Monday, June 29, 2015

Meditations on the Flesh

Meditations on the Flesh

On darker Sunday mornings when the walls
Of the old sanctuary chance with muted echoes
As they pass the cup down through the fingers
Of the strangers in my pew, I reach out
And bring the darkness in and hold it in my cheek,
Wishing I could hold a whispering deity like that--
Like a warm velvet liquid that flows through my teeth
And forces swallowing.

In the evenings, darker still,

I sink myself into you
With the expectation of tasting your flesh
Down the long lick of my body--
That catacomb of half-forgotten pleasures
Lying under the covers, awaiting audience.
Under the hushed breath rush of our meeting,
The whispered panegyric pealing like new church bells,
I am wishing I could hold a breathing God like that--
Like a love that laces my palms full of holes.

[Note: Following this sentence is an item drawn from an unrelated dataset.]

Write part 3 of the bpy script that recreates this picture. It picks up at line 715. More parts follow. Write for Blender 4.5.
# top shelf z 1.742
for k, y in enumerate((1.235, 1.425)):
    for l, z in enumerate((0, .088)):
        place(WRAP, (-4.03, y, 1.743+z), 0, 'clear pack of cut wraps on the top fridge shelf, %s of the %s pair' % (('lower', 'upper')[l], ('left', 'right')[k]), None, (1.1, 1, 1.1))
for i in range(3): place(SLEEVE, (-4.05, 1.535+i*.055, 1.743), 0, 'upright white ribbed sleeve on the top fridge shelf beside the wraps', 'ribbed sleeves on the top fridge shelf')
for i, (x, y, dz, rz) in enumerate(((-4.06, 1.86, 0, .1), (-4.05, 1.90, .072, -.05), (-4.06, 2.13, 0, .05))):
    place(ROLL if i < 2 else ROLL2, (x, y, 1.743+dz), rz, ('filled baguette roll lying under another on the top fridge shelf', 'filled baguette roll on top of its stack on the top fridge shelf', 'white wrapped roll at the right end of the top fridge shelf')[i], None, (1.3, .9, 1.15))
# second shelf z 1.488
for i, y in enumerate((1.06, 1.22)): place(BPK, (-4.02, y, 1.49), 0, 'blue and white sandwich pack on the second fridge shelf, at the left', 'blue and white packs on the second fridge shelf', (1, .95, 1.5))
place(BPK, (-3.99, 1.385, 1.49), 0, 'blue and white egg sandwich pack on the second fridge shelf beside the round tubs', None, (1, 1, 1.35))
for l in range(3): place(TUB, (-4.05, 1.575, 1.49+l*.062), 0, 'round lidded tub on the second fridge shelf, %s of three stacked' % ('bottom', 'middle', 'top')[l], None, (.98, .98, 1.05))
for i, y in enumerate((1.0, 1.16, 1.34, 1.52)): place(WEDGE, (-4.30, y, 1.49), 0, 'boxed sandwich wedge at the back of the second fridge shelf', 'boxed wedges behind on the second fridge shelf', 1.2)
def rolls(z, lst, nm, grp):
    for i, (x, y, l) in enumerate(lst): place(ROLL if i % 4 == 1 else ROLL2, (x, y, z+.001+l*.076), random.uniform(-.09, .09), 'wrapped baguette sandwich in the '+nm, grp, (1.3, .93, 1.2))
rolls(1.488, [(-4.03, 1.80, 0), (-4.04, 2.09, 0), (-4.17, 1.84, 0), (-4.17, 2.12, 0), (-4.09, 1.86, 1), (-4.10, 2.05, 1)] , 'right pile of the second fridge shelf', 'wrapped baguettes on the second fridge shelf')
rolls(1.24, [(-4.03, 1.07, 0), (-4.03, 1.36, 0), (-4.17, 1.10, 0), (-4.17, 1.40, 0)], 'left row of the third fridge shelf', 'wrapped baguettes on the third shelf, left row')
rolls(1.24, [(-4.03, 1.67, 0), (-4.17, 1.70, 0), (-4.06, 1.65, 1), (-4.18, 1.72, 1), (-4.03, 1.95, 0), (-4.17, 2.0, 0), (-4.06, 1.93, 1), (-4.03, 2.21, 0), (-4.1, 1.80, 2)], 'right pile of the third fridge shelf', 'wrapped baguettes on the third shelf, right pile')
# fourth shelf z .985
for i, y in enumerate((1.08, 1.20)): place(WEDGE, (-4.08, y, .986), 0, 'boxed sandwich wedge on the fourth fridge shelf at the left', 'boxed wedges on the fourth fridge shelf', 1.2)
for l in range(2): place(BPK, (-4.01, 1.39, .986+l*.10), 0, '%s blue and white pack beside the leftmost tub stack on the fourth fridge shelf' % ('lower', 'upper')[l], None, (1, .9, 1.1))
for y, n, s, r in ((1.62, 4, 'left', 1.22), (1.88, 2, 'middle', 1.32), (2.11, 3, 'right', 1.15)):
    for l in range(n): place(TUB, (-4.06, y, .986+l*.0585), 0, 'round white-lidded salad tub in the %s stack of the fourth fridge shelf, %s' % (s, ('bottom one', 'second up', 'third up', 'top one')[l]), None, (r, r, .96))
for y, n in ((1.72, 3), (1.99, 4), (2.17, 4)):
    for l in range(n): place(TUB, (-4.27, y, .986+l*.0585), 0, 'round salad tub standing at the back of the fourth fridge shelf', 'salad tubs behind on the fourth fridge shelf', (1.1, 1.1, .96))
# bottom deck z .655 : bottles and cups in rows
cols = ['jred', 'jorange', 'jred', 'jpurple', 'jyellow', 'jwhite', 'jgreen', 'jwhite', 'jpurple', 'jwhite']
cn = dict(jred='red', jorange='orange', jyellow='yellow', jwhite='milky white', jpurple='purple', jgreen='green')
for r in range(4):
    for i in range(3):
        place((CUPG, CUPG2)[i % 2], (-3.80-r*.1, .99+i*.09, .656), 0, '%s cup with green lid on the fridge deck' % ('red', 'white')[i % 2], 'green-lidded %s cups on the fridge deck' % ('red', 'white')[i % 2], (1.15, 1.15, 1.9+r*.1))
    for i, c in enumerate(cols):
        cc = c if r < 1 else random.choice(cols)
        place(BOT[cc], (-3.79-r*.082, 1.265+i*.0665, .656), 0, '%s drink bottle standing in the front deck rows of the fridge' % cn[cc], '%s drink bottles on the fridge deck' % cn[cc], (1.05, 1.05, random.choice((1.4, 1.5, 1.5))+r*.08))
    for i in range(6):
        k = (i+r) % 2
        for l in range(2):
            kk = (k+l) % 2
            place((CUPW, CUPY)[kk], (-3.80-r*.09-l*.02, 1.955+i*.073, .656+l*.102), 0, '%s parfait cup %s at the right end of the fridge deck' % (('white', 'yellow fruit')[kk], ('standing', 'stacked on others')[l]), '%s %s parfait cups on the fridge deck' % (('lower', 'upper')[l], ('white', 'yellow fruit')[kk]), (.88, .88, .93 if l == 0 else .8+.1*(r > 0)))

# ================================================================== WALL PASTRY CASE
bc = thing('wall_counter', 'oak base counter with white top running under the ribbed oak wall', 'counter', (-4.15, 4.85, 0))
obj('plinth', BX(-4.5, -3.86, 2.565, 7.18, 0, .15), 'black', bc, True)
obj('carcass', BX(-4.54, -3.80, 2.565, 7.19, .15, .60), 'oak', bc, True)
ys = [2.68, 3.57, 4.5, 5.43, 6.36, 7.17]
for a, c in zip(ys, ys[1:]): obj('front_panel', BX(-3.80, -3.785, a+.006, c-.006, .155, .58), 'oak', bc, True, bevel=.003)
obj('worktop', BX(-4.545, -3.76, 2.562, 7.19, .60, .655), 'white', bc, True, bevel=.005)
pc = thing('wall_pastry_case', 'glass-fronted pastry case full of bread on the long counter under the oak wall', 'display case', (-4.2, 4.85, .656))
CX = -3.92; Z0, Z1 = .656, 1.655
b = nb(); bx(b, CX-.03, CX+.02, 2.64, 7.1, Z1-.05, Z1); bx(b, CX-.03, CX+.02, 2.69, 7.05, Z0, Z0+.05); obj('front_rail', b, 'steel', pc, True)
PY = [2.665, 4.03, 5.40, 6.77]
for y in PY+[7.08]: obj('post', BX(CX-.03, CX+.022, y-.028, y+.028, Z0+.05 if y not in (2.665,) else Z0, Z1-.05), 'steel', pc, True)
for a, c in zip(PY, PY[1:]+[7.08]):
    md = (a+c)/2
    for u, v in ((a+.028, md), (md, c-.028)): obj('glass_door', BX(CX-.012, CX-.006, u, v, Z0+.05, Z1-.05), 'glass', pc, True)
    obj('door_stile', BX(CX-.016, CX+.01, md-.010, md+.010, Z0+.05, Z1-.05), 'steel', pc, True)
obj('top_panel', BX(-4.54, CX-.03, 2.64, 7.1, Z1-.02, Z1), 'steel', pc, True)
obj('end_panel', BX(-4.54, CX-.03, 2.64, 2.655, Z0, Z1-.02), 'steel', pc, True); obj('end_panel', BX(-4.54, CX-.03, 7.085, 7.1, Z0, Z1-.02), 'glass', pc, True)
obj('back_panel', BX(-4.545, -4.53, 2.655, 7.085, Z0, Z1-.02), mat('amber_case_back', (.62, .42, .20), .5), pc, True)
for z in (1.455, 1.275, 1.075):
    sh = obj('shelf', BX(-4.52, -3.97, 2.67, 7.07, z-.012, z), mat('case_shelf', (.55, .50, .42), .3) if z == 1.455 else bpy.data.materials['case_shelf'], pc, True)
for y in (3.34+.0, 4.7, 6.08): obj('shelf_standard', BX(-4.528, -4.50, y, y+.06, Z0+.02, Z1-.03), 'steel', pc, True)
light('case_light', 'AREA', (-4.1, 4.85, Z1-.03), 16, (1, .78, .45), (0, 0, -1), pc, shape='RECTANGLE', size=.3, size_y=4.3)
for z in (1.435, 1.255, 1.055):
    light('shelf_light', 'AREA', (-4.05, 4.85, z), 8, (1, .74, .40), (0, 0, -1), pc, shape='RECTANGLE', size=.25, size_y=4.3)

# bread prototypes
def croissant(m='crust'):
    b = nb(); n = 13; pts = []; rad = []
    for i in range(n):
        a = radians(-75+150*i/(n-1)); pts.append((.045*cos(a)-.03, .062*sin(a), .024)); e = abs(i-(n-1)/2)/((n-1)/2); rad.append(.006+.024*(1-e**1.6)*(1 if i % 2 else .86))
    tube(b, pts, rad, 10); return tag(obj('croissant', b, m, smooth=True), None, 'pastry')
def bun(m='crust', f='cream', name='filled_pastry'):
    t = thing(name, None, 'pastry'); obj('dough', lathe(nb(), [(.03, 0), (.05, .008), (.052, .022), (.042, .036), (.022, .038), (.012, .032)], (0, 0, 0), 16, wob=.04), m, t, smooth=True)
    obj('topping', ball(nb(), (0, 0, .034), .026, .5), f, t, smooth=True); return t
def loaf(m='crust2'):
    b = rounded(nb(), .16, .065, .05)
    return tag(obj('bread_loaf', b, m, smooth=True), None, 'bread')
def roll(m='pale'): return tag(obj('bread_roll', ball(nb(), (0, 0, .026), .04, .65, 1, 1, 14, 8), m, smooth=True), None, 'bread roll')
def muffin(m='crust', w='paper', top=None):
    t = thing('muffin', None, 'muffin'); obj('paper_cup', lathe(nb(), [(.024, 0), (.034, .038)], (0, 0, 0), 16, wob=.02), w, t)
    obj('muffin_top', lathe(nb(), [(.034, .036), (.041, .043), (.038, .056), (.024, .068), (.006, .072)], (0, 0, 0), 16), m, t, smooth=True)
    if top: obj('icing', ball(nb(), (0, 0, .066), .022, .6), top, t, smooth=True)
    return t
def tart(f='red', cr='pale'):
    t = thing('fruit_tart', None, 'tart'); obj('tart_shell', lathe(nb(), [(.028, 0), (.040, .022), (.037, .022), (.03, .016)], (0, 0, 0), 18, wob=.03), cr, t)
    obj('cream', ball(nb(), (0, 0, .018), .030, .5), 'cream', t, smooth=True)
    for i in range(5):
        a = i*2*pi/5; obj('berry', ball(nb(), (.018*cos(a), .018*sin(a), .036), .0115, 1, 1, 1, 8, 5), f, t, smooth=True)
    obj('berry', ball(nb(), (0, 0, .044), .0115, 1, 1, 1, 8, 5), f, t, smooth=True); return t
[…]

Then, as always, the black panic of night grips me,
Suddenly awake and sweating, sending
My fingers to your pillow, fingering for slivers of breath.
My palms come up empty,
Gaping at the loss of something sacred.

But in the morning, I wake up with you
Still on my breath, with that suspended
Knowledge of things hoped for and half-touched.
I wonder what it is to hold out a hand
In the dark and to know
That the emptiness holds an intangible breath
That touches my blood, that touches my flesh,
That whispers blunt nails through the thick of my palms
Until I start to feel under my skin
That curious audience, with heads bent sideways, trying to follow
The meter of the strange new song that is ringing through the hollows.
 


Sunday, June 21, 2015

Escalators

Each June, immigration lawyers from all over the United States make pilgrimages to whatever city our organization has located with a gargantuan enough conference center to accommodate three to four thousand of us as we shuttle from one ballroom to the next to listen to each other talk. We are as organized as an ant colony in our glassed-in rooms, with social and professional hierarchies to determine which ones of us warrant a microphone for an hour here or there. We go from room to room, reflecting back and forth our clients' experiences to one another, along with our insights, forming a consensus of best practices.

Between floors, between rooms, giant escalators ferry us around. I have a vivid mental image of a colleague now passed on, whom I saw riding up an escalator at one of these conferences the last year he attended. I had only ever interacted with him online and over the phone and had never met him in person. Yet we had become friends; we had a similar view of the world, and the practice of law. I had hoped to meet him at that conference but our paths never crossed. But there was one day when he was going up an escalator and I was going down the opposite one and I spotted him and, for whatever reason, I knew it was him. I just recognized in his body language something of the person whom I knew. I verified this later with a photograph. We never did meet before he left this world.

Ever since then I've been haunted with this sense of poetry about seeing my colleagues riding around on these escalators. There's something strangely ennobling about the posture people adopt as they arrest their forward motion momentarily to be carried from one floor to the next. It looks almost as if time has frozen for a minute and that the observer is able to watch those who are being carried along on the current of the machinery, somehow outside of time.

Thinking of my departed friend while watching those I know this week in the same posture did carry me outside of time, to his past, their future, the intersections of all of our timelines and the strange ways that the understanding we collect from each other informs our reality, the practice of our profession, our journey through life.